En matière de lutte contre la criminalité, le Conseil européen a souhaité une intensification de la coopération dans ce domaine, marquée jusqu'alors pour l'essentiel par la création d'Europol, demandant en particulier la mise en place sans délai des équipes communes d'enquête prévues par le traité sur l'Union européenne, notamment pour lutter contre le trafic de drogue, la traite des êtres humains et le terrorisme. Il a également demandé la création d'une académie européenne de police.

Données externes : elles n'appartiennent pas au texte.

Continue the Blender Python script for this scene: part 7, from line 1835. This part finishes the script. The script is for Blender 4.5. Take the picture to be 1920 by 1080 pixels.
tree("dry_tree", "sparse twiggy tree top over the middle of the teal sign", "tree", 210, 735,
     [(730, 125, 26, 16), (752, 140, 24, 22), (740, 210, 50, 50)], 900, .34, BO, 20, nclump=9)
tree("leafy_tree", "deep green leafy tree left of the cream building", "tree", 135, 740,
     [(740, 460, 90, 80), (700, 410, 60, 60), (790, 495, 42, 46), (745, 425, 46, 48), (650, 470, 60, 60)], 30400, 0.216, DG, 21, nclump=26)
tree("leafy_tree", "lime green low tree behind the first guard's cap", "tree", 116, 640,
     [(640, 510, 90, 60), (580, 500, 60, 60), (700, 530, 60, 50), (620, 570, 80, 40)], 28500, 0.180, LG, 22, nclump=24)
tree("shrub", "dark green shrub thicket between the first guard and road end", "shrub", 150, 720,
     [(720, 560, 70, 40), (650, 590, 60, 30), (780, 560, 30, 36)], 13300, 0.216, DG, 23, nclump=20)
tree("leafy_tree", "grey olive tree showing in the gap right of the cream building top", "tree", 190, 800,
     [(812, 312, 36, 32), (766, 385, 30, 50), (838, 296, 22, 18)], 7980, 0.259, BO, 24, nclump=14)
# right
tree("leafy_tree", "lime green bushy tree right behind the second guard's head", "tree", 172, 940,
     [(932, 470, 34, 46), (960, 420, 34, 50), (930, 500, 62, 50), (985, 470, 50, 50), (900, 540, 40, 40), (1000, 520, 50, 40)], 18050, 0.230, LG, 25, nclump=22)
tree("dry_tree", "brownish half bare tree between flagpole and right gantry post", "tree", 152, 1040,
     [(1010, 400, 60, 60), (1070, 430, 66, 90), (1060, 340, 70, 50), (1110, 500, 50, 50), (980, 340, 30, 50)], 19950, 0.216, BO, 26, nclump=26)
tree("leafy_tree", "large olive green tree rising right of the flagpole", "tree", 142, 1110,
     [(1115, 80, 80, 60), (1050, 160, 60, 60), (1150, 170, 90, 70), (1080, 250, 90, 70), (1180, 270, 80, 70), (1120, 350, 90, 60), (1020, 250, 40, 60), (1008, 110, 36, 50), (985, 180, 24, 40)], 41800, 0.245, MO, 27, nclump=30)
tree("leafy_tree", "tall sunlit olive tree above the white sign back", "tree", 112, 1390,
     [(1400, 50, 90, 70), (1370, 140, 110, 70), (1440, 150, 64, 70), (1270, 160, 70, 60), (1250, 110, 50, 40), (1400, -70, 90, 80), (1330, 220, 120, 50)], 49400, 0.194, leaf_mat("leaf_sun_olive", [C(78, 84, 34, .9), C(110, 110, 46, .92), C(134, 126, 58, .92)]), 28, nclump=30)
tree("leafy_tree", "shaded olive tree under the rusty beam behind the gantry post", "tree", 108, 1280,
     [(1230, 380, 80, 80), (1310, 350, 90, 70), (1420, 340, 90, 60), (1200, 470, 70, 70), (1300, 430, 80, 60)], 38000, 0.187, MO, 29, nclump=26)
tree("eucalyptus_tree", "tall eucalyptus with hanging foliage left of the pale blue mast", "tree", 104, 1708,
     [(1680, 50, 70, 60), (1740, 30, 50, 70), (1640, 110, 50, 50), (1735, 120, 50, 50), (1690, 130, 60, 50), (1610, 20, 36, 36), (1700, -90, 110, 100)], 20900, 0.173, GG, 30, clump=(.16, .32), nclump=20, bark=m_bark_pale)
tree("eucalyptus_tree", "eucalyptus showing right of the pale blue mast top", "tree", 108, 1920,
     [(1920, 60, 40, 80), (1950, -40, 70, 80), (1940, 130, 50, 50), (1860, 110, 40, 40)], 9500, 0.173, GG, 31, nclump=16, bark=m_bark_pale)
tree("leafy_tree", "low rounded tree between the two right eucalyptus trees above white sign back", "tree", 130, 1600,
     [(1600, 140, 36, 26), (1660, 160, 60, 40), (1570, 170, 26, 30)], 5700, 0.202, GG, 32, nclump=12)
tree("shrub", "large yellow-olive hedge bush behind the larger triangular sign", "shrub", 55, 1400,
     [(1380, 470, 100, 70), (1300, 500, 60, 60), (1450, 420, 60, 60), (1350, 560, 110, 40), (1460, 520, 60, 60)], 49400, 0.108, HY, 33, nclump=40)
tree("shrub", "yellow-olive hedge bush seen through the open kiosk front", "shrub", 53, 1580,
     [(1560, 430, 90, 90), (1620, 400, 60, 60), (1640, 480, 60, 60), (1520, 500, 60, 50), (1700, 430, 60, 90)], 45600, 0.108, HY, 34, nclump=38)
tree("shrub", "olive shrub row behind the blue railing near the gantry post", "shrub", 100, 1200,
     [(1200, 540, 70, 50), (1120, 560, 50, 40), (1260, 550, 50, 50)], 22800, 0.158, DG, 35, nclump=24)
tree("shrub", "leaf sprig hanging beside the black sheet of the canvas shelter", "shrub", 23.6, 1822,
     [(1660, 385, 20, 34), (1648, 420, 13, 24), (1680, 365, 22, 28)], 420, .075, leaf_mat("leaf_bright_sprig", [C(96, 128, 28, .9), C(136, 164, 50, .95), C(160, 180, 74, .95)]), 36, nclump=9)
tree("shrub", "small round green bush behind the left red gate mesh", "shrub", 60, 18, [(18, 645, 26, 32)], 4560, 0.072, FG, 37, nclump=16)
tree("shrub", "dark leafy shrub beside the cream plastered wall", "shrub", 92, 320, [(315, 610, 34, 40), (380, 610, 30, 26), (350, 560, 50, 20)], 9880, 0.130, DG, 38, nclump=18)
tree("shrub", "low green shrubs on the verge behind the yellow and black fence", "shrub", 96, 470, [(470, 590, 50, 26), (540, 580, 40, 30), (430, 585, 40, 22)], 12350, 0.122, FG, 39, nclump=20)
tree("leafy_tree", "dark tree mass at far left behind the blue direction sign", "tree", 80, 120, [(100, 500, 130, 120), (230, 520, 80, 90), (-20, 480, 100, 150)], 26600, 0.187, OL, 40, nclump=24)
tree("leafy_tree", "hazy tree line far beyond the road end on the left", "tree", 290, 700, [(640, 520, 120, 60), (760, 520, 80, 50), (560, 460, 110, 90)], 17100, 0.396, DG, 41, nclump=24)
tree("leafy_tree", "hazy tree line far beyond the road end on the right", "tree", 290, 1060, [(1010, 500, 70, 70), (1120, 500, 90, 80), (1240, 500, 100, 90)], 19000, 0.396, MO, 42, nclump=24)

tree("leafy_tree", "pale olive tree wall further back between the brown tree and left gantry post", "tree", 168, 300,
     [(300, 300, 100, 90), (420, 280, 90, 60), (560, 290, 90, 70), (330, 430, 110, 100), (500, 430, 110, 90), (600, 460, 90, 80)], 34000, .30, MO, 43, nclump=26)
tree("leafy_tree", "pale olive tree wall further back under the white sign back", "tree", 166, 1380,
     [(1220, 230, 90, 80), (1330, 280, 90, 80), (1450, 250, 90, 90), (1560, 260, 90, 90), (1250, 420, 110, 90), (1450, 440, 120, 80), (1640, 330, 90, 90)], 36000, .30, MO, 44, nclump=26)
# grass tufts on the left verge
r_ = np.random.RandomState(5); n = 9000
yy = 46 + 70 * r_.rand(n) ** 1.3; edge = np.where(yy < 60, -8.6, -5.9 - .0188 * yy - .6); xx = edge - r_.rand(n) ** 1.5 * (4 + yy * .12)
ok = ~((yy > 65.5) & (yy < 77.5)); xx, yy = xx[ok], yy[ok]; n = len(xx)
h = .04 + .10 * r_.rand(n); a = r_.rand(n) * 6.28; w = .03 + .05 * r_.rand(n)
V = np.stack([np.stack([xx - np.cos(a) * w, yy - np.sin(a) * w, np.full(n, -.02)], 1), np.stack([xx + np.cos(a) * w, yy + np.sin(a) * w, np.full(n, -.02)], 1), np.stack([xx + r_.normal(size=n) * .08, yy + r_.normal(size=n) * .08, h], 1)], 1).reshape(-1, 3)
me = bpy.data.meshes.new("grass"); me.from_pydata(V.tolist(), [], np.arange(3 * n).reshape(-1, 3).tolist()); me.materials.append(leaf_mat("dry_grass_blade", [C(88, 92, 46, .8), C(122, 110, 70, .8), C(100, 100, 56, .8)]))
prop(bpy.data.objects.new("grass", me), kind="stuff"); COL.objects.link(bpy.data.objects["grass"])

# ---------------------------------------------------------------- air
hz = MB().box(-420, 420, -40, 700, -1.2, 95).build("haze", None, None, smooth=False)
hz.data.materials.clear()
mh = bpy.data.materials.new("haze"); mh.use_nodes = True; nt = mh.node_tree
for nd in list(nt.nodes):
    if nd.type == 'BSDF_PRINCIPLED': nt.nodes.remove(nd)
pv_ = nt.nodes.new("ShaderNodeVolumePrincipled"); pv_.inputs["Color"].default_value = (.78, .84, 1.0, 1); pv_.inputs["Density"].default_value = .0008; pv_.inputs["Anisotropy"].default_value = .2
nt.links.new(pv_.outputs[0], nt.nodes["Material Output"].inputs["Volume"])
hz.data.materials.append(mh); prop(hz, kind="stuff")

Enfin, le Conseil européen a décidé la création d'Eurojust, unité chargée de contribuer à une bonne coordination entre les autorités nationales chargées des poursuites et d'apporter son concours dans les enquêtes relatives aux affaires de criminalité organisée. Par la suite, Eurojust a fait l'objet d'une inscription dans le traité sur l'Union européenne lors de la signature du traité de Nice.

Le 22 décembre 2000, le Conseil de l'Union européenne a adopté un programme de vingt-quatre mesures destinées à mettre en pratique en matière pénale le principe de reconnaissance mutuelle.

Après les attentats terroristes perpétrés aux Etats-Unis le 11 septembre 2001, de multiples initiatives ont été prises au sein de l'Union européenne pour accélérer la construction de l'espace judiciaire européen. Le 21 septembre 2001, les chefs d'Etat et de Gouvernement ont adopté un plan d'action prévoyant notamment de renforcer la coopération judiciaire et policière, notamment en instaurant un mandat d'arrêt européen et en adoptant une définition commune du terrorisme.